Racist radio message in Houston Fire Department
Houston's Inspector General launched an investigation into the source of the racist message on the city's radio channel. Houston Fire Department spokeswoman Alicia White said firefighters heard the message on the department's Trac 2 channel about...
LISA BALDWIN
Houston’s Inspector General launched an investigation into the source of the racist message on the city’s radio channel.
Houston Fire Department spokeswoman Alicia White said firefighters heard the message on the department’s Trac 2 channel about 7 a.m. Wednesday. Fire Capt. Otis Jordan, president of the city’s black firefighters association, said that the broadcast contained a vulgar message aimed at black firefighters.
Fire Chief Phil Boriskie said the Houston Police Department is also investigating.
“Quite frankly, I’m mad. I’m mad as (expletive),” Boriskie said. “Someone or some group hijacked seven to eight seconds of airtime of a public safety-dedicated channel.”

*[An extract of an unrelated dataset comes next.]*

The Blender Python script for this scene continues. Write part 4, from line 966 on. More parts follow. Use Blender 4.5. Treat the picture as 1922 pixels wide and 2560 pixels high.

Boriskie said the message most likely came from an outside source.
Firefighters Jane Dreacott and Paula Keys said they found racist and sexual graffiti throughout their living quarters at Fire Station 54 on Tuesday morning.
The attorneys who represent the women said they want the Department of Justice and the Equal Employment Opportunity Commission to investigate the incident as a hate crime.
“There was graffiti on the walls, above their desks and all of their pictures, on their desks and inside their lockers. It was all defaced,” attorney Elizabeth Pannili said.
Boriskie said it was a criminal offense and those responsible will lose their jobs.
Some close to Dreacott and Keys said the women recently complained about men urinating in the sinks and on the walls of their sleeping quarters.
“The message is clear: You’re going to have to tolerate a sexist environment. You’re going to have to try to get along with harassment. It goes along with being one of the few women at the station,” attorney Joe Ahmad said.
The attorneys said Dreacott is particularly distraught. She found photographs of her daughter, who died in a car accident, defaced in her locker.
“They wrote the word ‘die,’” Ahmad said.
Houston Mayor Bill White released a statement about the matter:
“Any form of racial or gender discrimination demeaning one group of people is unacceptable,” he wrote. “We won’t tolerate it in the fire department or anywhere else within the city. Before we judge and generalize about it, we need to get the facts and we will get to the bottom of it. I have confidence in the professionalism of the [Office of Inspector General] to do that.”
Dreacott and Keys will speak out publicly about the incident Thursday morning.